Well that is what they are.

The only distinction is the 8px letters that say "Why this ad?" which are hard to read and widely ignored.

> I'll concede that some minority of users might not be able to distinguish paid results from organic on Google, but no one could do it with these "blended" ads -- that's why he's getting such a high CTR. Users are being tricked.

Let's call it the majority of users except for programmers hackers and other computer-savvy folk, and I'd say you got it about right.

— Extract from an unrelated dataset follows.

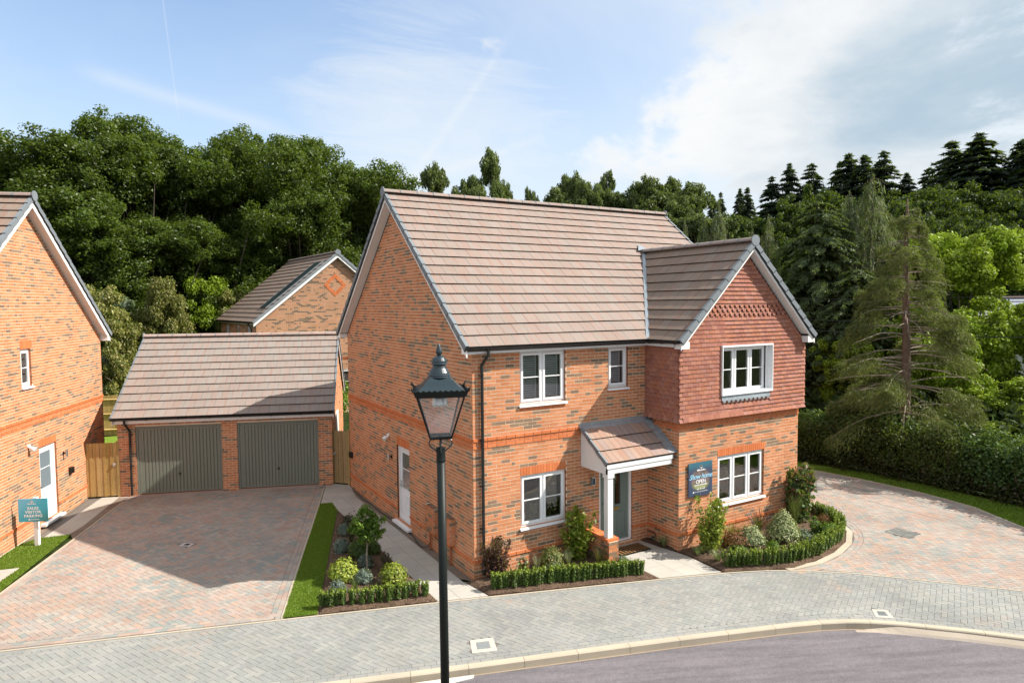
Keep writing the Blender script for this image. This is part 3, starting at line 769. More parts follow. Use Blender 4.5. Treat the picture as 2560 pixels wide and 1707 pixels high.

Have you ever seen a kid use Google? An elderly person? Your parents? Shoulder-surf a random non-coder in a coffeeshop or a library? These are the kind of people that type "google" into the browser search box to go to google. I work with 8-12y kids that come specifically to learn about websites and computers, and among those already savvy interested kids there's only about half of them that understands what the difference is between a paid ad on Google and a search result. They'll just click it if it appears to lead them to whatever they were looking for.

I agree that these ads are "blended" way more than Google's paid highlighted top search results/ads, more deceiving, but it really is the same thing. The "blended" ad also clearly mentions in a very tiny font that it's a sponsored result.

I would also think the only way that we're able to more easily recognize the Google paid highlighted top search result/ad is because we use Google every day, we expect it's there, and from previous usage we know that search results that look a bit different are probably sponsored. The "busyteacher" website is only different in the sense that its users have no known expectations about the site because they only use it rarely.